Keurig Green Mountain Inc. GMCR is set to report second-quarter fiscal 2015 results on May 6. Last quarter, the company delivered a negative earnings surprise of 1.12%.
However, the company has delivered an average positive earnings surprise of 10.43% over the trailing four quarters backed by solid top-line improvement and operational efficiencies.
Let's see how things are shaping up for the upcoming announcement.
Factors to Consider
The coffee maker entered into several strategic alliances during the second quarter to maintain its leading position in the single-serve brewing category which should drive results. These deals include a manufacture and distribution deal with Dr Pepper Snapple DPS, and the renewal of its multi-year partnership with Dunkin' Brands Group, Inc. DNKN and The J.M. Smucker Company SJM.
Keurig Green Mountain also signed a multi-year manufacturing and distribution agreement with Reily Foods any under which Keurig will make New England branded coffee, New Orleans Famous French Market branded coffee and Luzianne branded iced tea pods available for Keurig brewers.
However, the company has been witnessing lower sales in the portion pack category over the past few months. Additionally, higher coffee costs lately have prompted it to raise the prices which can hurt volumes in the second quarter.
Earnings Whispers
Our proven model does not conclusively show that Keurig Green Mountain is likely to beat earnings this quarter. A stock needs to have both a positive Earnings ESP and a Zacks Rank #1, 2 or 3 to surpass earnings estimates. However, that is not the case here due to the following factors:
Zacks ESP: ESP for Keurig Green Mountain is 0.00%. This is because both the Most Accurate estimate and the Zacks Consensus Estimate are pegged at $1.05.
Zacks Rank:Keurig Green has a Zacks Rank #3 (Hold), which when combined with a 0.00% ESP makes surprise prediction difficult.
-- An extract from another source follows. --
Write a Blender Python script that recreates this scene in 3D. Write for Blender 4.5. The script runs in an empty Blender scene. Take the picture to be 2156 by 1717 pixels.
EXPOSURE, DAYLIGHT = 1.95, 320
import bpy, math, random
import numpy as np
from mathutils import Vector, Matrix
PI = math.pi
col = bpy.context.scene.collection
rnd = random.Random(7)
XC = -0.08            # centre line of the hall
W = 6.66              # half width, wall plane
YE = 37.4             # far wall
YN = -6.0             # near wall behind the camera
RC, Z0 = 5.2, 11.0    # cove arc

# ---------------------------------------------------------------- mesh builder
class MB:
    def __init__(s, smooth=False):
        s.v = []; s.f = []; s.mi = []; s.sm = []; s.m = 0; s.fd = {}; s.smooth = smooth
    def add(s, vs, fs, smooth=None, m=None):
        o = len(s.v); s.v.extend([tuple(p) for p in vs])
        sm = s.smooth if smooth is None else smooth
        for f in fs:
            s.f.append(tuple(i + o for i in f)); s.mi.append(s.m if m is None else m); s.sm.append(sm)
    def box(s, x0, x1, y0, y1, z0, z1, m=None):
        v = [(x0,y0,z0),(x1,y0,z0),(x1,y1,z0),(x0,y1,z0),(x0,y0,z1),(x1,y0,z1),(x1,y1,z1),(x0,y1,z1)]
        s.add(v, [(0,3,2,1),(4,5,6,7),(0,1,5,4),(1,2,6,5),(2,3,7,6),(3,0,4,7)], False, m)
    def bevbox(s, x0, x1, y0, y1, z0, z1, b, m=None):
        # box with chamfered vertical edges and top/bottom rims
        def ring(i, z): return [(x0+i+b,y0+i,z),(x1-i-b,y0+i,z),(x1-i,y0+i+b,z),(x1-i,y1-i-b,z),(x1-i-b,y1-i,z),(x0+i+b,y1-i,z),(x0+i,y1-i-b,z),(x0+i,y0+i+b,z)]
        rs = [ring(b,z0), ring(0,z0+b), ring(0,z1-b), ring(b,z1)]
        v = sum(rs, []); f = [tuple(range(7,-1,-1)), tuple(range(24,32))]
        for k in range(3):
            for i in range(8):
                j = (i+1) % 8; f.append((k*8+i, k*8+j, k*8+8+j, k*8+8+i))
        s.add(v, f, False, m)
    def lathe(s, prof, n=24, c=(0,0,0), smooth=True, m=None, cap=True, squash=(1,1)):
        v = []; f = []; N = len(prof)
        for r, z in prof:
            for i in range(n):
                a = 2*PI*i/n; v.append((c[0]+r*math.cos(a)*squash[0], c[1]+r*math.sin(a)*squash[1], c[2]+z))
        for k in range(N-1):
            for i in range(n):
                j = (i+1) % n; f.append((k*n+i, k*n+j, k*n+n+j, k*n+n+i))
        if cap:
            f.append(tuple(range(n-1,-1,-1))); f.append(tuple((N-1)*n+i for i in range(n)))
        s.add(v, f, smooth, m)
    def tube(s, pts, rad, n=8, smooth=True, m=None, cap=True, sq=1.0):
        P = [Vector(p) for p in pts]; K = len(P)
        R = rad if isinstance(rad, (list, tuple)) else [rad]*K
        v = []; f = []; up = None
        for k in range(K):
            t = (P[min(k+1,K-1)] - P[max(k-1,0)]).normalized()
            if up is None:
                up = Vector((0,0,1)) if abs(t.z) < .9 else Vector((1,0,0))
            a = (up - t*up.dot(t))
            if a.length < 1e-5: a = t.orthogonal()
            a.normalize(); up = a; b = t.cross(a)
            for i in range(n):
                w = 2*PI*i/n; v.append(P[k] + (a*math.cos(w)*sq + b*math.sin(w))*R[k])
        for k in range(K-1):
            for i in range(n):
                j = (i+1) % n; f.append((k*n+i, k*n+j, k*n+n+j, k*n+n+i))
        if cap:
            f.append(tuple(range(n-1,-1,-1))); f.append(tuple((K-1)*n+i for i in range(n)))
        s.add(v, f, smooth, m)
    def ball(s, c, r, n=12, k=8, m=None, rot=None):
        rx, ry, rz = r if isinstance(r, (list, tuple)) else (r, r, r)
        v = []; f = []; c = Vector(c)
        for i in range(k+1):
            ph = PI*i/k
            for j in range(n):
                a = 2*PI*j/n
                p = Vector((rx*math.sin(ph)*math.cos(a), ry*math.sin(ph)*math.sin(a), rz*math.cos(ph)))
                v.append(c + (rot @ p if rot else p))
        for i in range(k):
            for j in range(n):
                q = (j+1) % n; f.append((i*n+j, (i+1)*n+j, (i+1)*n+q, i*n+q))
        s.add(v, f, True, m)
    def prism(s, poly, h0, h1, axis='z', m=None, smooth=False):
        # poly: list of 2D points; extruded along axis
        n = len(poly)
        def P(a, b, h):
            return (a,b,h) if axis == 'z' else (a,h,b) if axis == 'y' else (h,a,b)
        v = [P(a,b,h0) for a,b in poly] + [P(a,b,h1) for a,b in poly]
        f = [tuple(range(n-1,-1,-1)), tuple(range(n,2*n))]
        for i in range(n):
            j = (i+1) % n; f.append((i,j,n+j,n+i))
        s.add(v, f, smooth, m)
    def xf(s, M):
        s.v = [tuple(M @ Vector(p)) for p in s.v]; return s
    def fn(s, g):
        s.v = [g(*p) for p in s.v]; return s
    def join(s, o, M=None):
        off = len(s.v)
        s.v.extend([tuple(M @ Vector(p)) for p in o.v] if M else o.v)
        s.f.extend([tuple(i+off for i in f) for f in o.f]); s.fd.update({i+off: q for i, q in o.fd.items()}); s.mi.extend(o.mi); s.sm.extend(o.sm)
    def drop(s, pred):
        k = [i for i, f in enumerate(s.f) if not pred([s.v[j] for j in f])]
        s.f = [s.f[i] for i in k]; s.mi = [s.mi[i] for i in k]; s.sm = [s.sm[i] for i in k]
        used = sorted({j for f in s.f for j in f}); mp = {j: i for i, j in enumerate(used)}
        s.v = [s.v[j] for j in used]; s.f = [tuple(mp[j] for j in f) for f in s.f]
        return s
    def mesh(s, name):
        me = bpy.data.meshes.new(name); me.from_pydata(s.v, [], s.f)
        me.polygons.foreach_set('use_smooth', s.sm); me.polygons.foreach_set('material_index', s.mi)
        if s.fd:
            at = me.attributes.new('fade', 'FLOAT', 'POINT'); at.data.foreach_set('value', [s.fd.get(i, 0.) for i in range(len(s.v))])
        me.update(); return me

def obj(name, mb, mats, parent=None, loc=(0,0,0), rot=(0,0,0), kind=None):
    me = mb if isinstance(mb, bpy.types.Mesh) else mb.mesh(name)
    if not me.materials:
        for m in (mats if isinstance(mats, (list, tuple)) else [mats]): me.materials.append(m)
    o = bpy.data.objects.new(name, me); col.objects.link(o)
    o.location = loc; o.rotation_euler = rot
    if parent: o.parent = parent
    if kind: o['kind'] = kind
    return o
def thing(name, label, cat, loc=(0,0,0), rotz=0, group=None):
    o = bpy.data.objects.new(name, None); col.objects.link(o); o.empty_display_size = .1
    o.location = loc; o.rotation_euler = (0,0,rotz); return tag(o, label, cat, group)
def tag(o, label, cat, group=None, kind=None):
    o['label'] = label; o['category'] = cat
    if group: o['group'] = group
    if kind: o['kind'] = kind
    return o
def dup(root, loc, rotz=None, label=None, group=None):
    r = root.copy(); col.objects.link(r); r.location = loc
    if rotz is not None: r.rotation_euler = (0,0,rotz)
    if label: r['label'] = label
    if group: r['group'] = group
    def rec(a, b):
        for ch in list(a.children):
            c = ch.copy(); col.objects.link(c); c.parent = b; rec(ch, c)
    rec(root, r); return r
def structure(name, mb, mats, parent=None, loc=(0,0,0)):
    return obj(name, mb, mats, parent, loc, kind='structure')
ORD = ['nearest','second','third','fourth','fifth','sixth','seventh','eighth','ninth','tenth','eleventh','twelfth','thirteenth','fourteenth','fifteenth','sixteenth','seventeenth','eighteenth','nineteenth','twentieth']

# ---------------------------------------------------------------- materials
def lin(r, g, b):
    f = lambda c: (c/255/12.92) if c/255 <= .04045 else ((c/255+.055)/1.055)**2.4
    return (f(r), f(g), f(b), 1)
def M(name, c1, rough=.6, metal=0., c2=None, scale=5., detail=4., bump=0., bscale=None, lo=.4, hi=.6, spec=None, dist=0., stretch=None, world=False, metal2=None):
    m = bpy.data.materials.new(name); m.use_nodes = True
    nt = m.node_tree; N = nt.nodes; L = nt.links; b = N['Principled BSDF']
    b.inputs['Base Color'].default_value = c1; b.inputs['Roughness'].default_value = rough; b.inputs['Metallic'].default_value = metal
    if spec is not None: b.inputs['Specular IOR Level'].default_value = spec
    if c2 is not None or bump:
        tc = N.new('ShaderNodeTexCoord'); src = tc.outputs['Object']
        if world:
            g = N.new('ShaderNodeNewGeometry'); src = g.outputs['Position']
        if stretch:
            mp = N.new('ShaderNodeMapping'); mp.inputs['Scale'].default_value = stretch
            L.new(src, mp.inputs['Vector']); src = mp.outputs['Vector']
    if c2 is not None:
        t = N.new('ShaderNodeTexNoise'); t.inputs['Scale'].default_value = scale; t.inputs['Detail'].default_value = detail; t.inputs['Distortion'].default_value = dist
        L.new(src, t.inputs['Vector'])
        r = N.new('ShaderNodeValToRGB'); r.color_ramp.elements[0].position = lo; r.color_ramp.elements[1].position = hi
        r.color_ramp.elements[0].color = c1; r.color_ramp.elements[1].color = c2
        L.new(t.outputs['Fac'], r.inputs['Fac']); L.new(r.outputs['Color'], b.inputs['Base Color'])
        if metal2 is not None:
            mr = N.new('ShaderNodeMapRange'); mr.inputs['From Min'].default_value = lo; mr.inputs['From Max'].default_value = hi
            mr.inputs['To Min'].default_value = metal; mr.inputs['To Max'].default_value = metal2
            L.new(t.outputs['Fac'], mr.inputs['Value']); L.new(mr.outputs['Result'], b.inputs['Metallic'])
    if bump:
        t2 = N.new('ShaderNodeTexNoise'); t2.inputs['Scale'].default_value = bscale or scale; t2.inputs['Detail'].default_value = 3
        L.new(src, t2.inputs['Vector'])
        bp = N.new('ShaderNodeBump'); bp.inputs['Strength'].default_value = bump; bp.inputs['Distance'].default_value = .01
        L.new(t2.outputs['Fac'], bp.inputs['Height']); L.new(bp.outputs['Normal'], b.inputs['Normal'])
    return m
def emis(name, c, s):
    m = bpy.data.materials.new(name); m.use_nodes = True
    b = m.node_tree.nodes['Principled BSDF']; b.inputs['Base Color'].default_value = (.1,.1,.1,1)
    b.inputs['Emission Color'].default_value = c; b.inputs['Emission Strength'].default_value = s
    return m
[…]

We caution against stocks with a Zacks Rank #4 or 5 (Sell-rated stocks) going into the earnings announcement, especially when the company is seeing negative estimate revisions momentum.
Stocks to Consider
Here are some consumer staples companies that investors may want to consider as our model shows that they have the right combination of elements to post an earnings beat this quarter:
Treehouse Foods Inc. THS), with an Earnings ESP of +1.72% and a Zacks Rank #3.
Post Holdings Corp. (POST), with an Earnings ESP of +54.55% and a Zacks Rank #3.
Constellation Brands STZ), with an Earnings ESP of +0.82% and a Zacks Rank #3.